Provided data:
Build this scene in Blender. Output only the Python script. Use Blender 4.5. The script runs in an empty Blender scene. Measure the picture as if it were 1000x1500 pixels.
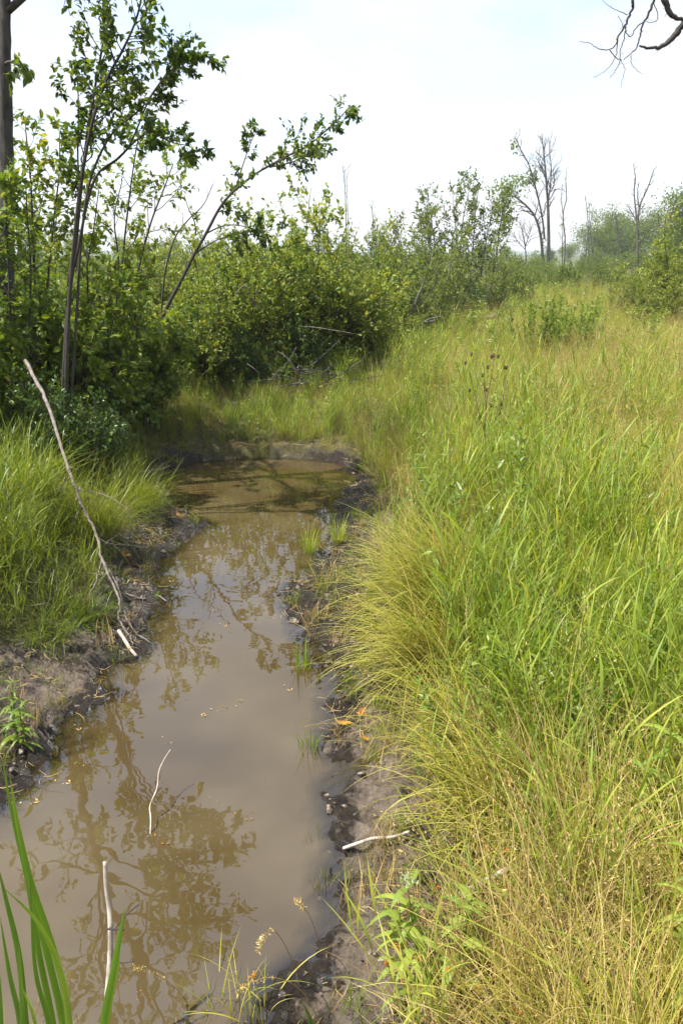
import bpy, math, random
import numpy as np
R = math.radians
rng = np.random.default_rng(7)
random.seed(7)
SC = bpy.context.scene

# ------------------------------------------------------------------ camera
FPX = 1211.0                      # focal length in photo pixels (1000 x 1500)
PITCH = R(17.4)
CAMZ = 1.9
cam = bpy.data.cameras.new('camera'); camo = bpy.data.objects.new('camera', cam)
SC.collection.objects.link(camo); SC.camera = camo
camo.location = (0, 0, CAMZ); camo.rotation_euler = (R(90) - PITCH, 0, 0)
cam.sensor_fit = 'VERTICAL'; cam.sensor_height = 22.3; cam.lens = FPX / 1500 * 22.3
cam.clip_end = 5000; cam.clip_start = 0.05

# ------------------------------------------------------------------ light
SUN_AZ, SUN_EL = R(-104), R(64)    # azimuth from +Y, negative to the left
SUN_STR, SKY_STR = 5.0, 0.12
SC.view_settings.view_transform = 'Standard'; SC.view_settings.look = 'None'
SC.view_settings.exposure = 1.05; SC.view_settings.gamma = 1
SC.view_settings.use_curve_mapping = False
sd = bpy.data.lights.new('sun', 'SUN'); sd.energy = SUN_STR; sd.angle = R(0.6); sd.color = (1, .95, .86)
so = bpy.data.objects.new('sun', sd); SC.collection.objects.link(so)
from mathutils import Vector, Euler, Matrix
sundir = Vector((math.sin(SUN_AZ) * math.cos(SUN_EL), math.cos(SUN_AZ) * math.cos(SUN_EL), math.sin(SUN_EL)))
so.rotation_euler = sundir.to_track_quat('Z', 'Y').to_euler(); so.location = (0, 0, 30)

W = bpy.data.worlds.new('World'); SC.world = W; W.use_nodes = True
nt = W.node_tree; nt.nodes.clear(); N = nt.nodes.new; LK = nt.links.new
out = N('ShaderNodeOutputWorld'); bg = N('ShaderNodeBackground'); bg.inputs[1].default_value = SKY_STR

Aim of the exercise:
Copy out each line exactly, without the pictures.

Response:
Build this scene in Blender. Output only the Python script. Use Blender 4.5. The script runs in an empty Blender scene. Measure the picture as if it were 1000x1500 pixels.
import bpy, math, random
import numpy as np
R = math.radians
rng = np.random.default_rng(7)
random.seed(7)
SC = bpy.context.scene

# ------------------------------------------------------------------ camera
FPX = 1211.0                      # focal length in photo pixels (1000 x 1500)
PITCH = R(17.4)
CAMZ = 1.9
cam = bpy.data.cameras.new('camera'); camo = bpy.data.objects.new('camera', cam)
SC.collection.objects.link(camo); SC.camera = camo
camo.location = (0, 0, CAMZ); camo.rotation_euler = (R(90) - PITCH, 0, 0)
cam.sensor_fit = 'VERTICAL'; cam.sensor_height = 22.3; cam.lens = FPX / 1500 * 22.3
cam.clip_end = 5000; cam.clip_start = 0.05

# ------------------------------------------------------------------ light
SUN_AZ, SUN_EL = R(-104), R(64)    # azimuth from +Y, negative to the left
SUN_STR, SKY_STR = 5.0, 0.12
SC.view_settings.view_transform = 'Standard'; SC.view_settings.look = 'None'
SC.view_settings.exposure = 1.05; SC.view_settings.gamma = 1
SC.view_settings.use_curve_mapping = False
sd = bpy.data.lights.new('sun', 'SUN'); sd.energy = SUN_STR; sd.angle = R(0.6); sd.color = (1, .95, .86)
so = bpy.data.objects.new('sun', sd); SC.collection.objects.link(so)
from mathutils import Vector, Euler, Matrix
sundir = Vector((math.sin(SUN_AZ) * math.cos(SUN_EL), math.cos(SUN_AZ) * math.cos(SUN_EL), math.sin(SUN_EL)))
so.rotation_euler = sundir.to_track_quat('Z', 'Y').to_euler(); so.location = (0, 0, 30)

W = bpy.data.worlds.new('World'); SC.world = W; W.use_nodes = True
nt = W.node_tree; nt.nodes.clear(); N = nt.nodes.new; LK = nt.links.new
out = N('ShaderNodeOutputWorld'); bg = N('ShaderNodeBackground'); bg.inputs[1].default_value = SKY_STR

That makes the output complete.